Il paese dell’indignazione lavabile: un’invettiva
Una classe dirigente arrogante e mediocre ha occupato ogni spazio con la pretesa di saperne di più, di avere una superiorità morale nei confronti degli altri cittadini, di chi è costretto a subire gli effetti delle scelte ottuse e pessime che vengono portate avanti da anni. E che per di più viene colpevolizzato con cinismo
La colpevolizzazione è una delle armi più usate da chi, senza alcun valore umano, sociale e culturale, giudica il prossimo con sufficienza e cinismo. I disoccupati sono quelli che non vogliono lavorare, i poveri sono quelli che non vogliono fatturare, i migranti sono viaggiatori sprovveduti, i giovani sono meno bravi dei loro genitori, i più giovani un disastro e via andando sul viale dei luoghi comuni: chi protesta è un fallito, chi studia e non per fare profitti a qualunque costo perde tempo.
Con un rumore di fondo mediatico cialtrone e con un retrogusto securitario.
E non parliamo del governo attuale tasciofascico: loro sono quello che sono, non potrebbero essere altrimenti, camminano all’ombra delle loro convinzioni. Convinzioni e ideologie che a me fanno venire la pelle d’oca, ma onestamente non mi aspetto e non mi aspettavo un atteggiamento libertario, civile, con uno sguardo verso chi sta peggio. Mi aspetto e mi aspettavo esattamente quello che è: il peggio del peggio, frutto anche di una mentalità che si è andata a costruire nel Paese da decenni. Nei decenni in cui la classe dirigente ha agito per meglio distruggere il bene comune, culturale, ambientale e politico.
Quindi, come direbbe il barbiere anarchico citando una sua vecchia lettura: che fare?
Opporsi al declino, innanzitutto. Ognuno con le armi che ha. Resistendo anche di fronte a una narrazione tossica. Che non è quella del settimanale Internazionale. La copertina di questa settimana, per esempio, mostra giovani infangati in Romagna; volontari, la meglio gioventù che ha infilato gli stivali e si è messa a spalare.
Sono gli stessi ragazzi raccontati come sfaticati, quelli che mentre i governanti tagliano boschi e cementificano le aree alluvionali, asfaltando anche sentieri più sentieri, si pongono il dubbio del futuro, del loro futuro. Sono quelli che mentre il ceto politico del Paese affastella condoni e altre forme di costruzioni assurde, ponti inutili e opere faraoniche, getta vernice lavabile per dire al mondo: ci siamo anche noi.
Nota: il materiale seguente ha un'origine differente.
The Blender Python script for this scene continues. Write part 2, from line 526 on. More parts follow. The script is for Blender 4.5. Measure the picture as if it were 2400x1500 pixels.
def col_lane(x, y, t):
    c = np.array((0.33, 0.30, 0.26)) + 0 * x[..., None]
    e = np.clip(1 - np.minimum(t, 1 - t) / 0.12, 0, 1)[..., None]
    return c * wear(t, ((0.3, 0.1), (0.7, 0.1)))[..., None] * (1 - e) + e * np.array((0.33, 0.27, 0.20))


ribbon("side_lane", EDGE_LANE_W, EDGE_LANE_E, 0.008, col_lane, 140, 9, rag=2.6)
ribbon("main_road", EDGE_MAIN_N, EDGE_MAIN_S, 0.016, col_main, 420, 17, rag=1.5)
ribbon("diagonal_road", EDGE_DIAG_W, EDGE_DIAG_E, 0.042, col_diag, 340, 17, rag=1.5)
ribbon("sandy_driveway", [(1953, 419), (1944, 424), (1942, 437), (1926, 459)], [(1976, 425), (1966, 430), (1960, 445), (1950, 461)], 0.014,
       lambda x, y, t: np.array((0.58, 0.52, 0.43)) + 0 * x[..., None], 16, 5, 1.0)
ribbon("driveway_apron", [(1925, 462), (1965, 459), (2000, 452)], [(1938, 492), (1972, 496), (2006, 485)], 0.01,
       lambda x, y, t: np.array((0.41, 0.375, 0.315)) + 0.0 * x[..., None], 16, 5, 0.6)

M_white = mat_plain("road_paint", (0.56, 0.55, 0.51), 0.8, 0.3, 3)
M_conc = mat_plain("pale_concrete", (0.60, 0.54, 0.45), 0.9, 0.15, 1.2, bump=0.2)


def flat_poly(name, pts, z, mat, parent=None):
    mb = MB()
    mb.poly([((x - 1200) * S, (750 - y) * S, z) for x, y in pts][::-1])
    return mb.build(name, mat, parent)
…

E mentre sale l’onda mediatica del disprezzo per azioni simboliche per il bene comune di tutti, crescono i silenzi sulle cause dello sfacelo italiano, ribadisco: sfacelo culturale, amichettistico, ambientale, affaristico.
Penso che tutti noi, come atto civile e politico, dovremmo fare mezzo passo indietro. Ascoltare le ragioni degli altri, dei giovani, dei perdenti della società, dei più deboli, di chi non abbassa la testa di fronte alla spietatezza mafiosa che sta diventando un modo di essere costante. Mezzo passo indietro. Per meglio osservare la realtà, sottraendoci dai venti mediatici, dagli interessi di pochi che comunicato ai molti certezze assolute basate sulla prevalenza del successo economico. Un successo di pochi che stiamo pagando tutti a caro prezzo.
Tornando al fango, mi viene in mente che gli stivali indossati dai volontari che stanno ripulendo la Romagna sono importanti e potenti perché quel fango lo spalano senza alcun incentivo al profitto, ma per il bene comune.
Ecco, ricordiamocene quando la vernice lavabile del buon senso provvisorio mediatico della classe dirigente sparirà e tornerà la patina del cinismo. Il bene comune è il futuro. E noi dobbiamo ricordarcene e difenderlo. Non esiste una terza via.